Data excerpts:
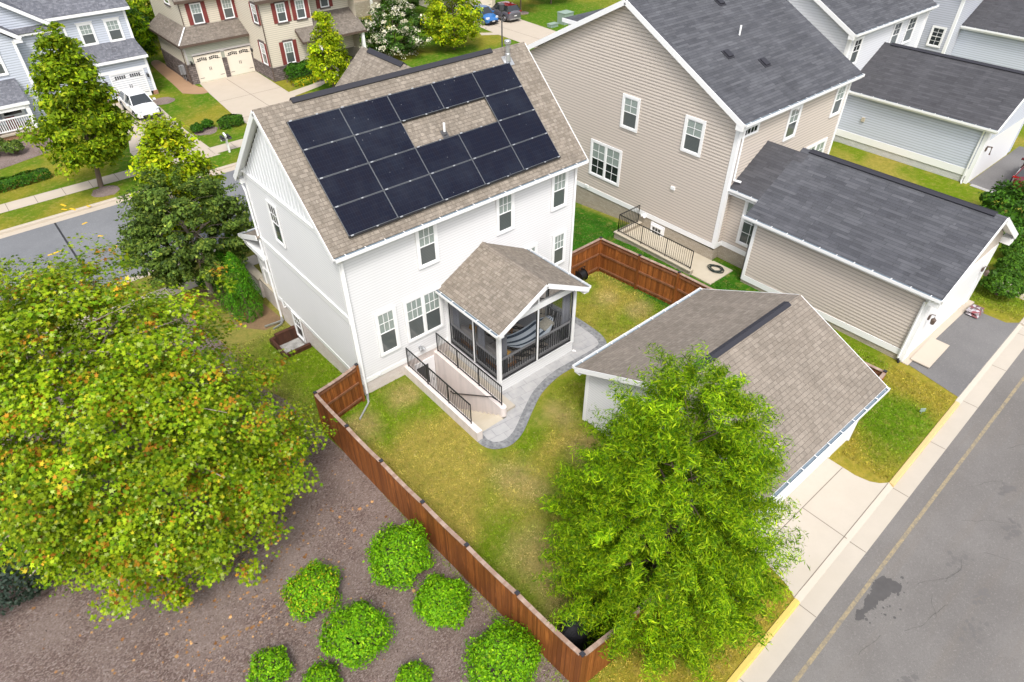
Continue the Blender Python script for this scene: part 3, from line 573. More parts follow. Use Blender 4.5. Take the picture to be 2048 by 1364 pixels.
rb = [(5.85, -16.86), (6.1, -16.75), (6.4, -16.83), (6.75, -16.70), (7.0, -16.72), (7.35, -16.62), (7.75, -16.7), (7.9, -16.95), (7.86, -17.22), (7.6, -17.28), (7.45, -17.15), (7.1, -17.12), (6.9, -17.02), (6.65, -17.06), (6.35, -16.97), (6.1, -16.98)]
mm = MB(); mm.face([(x, y, -.070) for x, y in blotch(rb, .022, 6)])
rg = random.Random(5)
for k in range(26): x, y = rg.gauss(7.3, .55), rg.gauss(-17.15, .16); r = rg.uniform(.012, .05); mm.face([(x+math.cos(a)*r*rg.uniform(.6, 1.3), y+math.sin(a)*r*rg.uniform(.6, 1.3), -.0700-.0002*k) for a in np.linspace(0, 6.28, 9)[:-1]])
mm.build('damp_stain', 'damp', kind='structure')
mm = MB()
for k, (x, y, r) in enumerate(((10.1, -18.0, .55), (9.4, -18.9, .4), (8.2, -19.1, .6), (12.4, -18.6, .7), (5.2, -18.6, .5), (14.0, -17.9, .4))): 
    for j in range(20): px, py = x+rg.gauss(0, r*.5), y+rg.gauss(0, r*.22); q = rg.uniform(.02, .09); mm.face([(px+math.cos(a)*q*rg.uniform(.5, 1.4), py+math.sin(a)*q*rg.uniform(.5, 1.4), -.0725+.00004*(k*20+j)) for a in np.linspace(0, 6.28, 10)[:-1]])
mm.build('oil_drips', 'oil', kind='structure')
mm = MB()
for x, y, a0, L in ((8.3, -17.5, -.4, 1.6), (9.0, -18.0, .2, 1.3), (10.9, -18.35, -1.0, 1.2), (11.6, -17.4, -.8, 1.6), (6.6, -17.9, -.3, 1.8), (7.7, -18.3, .5, .8), (13.2, -17.0, -.5, 1.4), (16.0, -17.2, -.4, 1.5), (5.0, -17.4, -.2, 1.0), (12.6, -19.0, .3, 1.4)):
    p = np.array((x, y)); a = a0
    for k in range(int(L/.09)):
        a += rg.gauss(0, .22); a += (a0-a)*.35; q = p+np.array((math.cos(a), math.sin(a)))*.09; nn = np.array((-math.sin(a), math.cos(a)))*rg.uniform(.0025, .006); mm.face([(*(p-nn), -.0705), (*(q-nn), -.0705), (*(q+nn), -.0705), (*(p+nn), -.0705)]); p = q
mm.build('road_cracks', 'crack', kind='structure')
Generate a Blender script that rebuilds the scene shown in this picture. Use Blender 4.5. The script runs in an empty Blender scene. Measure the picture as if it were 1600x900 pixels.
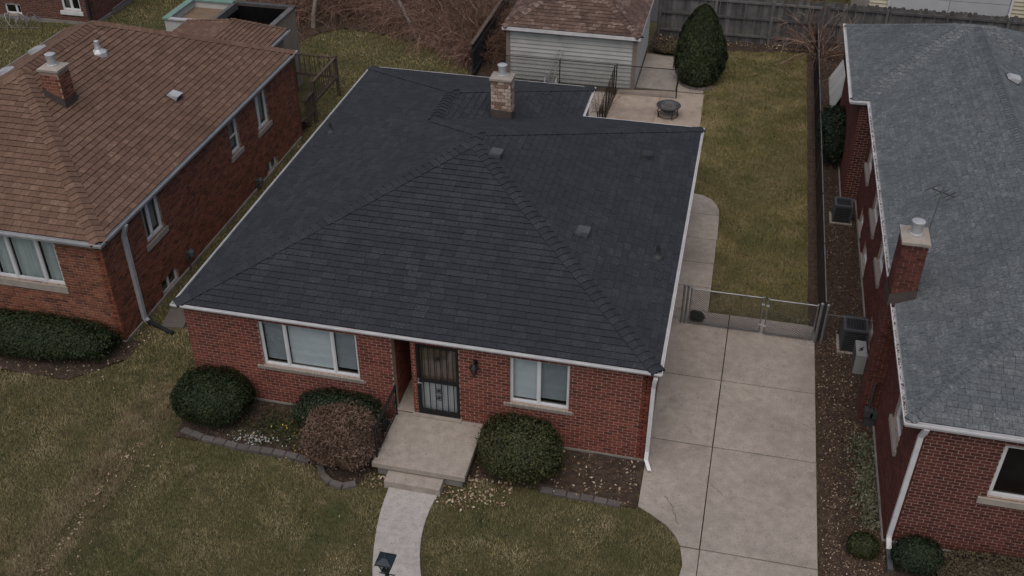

Task details: Show all lines in the entries above where the string "script" appears.

Exercise response:
Continue the Blender Python script for this scene: part 3, from line 573. More parts follow. Use Blender 4.5. Take the picture to be 2048 by 1364 pixels.
Generate a Blender script that rebuilds the scene shown in this picture. Use Blender 4.5. The script runs in an empty Blender scene. Measure the picture as if it were 1600x900 pixels.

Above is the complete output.